Reply to Annissimov on government
Propaganda
His site is interesting and well worth following in general. I will likely soon make an interesting links post where we will among other things share these with an explanation for why they aren’t on the site anymore.
Having more experience with the interface future mistakes are now less likely. More importantly, because of readers feedback, I’ve decided that from now on I generally won’t let people pull their old articles. Authors are still free to repost them wherever they want. I hope this addresses some of your complaints.
I’ve actually received a lot of feedback on that piece both in email and on twitter.
Well if it didn’t have embarrassing typos how would anyone know it was written by me? ;) I’ve actually had cowriters scold me on several errors in that piece and I would have corrected it earlier this week but I’ve been working with very limited computer access in the past three months. Trying to edit articles in wordpress on my smartphone is a nightmare so I put it off until today when I finally got a home computer again and more importantly installed a spellchecker.

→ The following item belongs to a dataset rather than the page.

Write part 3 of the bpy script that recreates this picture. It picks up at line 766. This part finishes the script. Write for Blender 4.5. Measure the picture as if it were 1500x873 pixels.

There are the open threads. But this is a policy we may change in the future, I’m particularly interested in how James’ new approach will work out in the following weeks. What do you think of it?
James hasn’t had much success with it by the looks of it, (only one person got through last I checked) but I certainly like the idea.
On the other hand, curated email exchanges are neat too.
If no comments is acceptable, some comments is better, and free comments is unacceptable, one comment sounds like it might be pretty good.
Huh. This surprises me. Fair enough.
The “mad man” is progressivism, demolishing the wall of the prison cell is something like “fighting for same-sex marriage” or “fighting against slavery” (or any other progressive cause that some random reactionary may be incidentally supporting) -- but if reactionaries help progressives in that one goal, then the progressives will move all the faster to some other more destructive cause that will have to be opposed.
Did you miss it was the sequel to the post Against Moral Progress? If this is the case I should perhaps make sequences more explicit. But to clarify the post:
Who in particular the unstoppable mad man doesn’t matter much for the message of the article which was aimed at meta not object level. I did some very light edits and would appreciate your input on if it makes this clearer.
To say the least.
They are obviously not interested in providing a forum for unbiased discussions of their ideas. They just want a soapbox for them, nothing more. Which is fine, lots of groups do that. But this should not be confused with rational thought in any way, given how their motivated cognition runs rampant.
If they cared for some semblance of rational discourse, they would have invited a thoughtful charitable critique of their ideas, such as the one from Slate Star Codex, and then discussed it in a thoughtful charitable way. Maybe they will, eventually, who knows, but the chances are slim.
As it stands now, the blog has a long way to go to raise its level of discourse to that of, say, Salon or Fox News.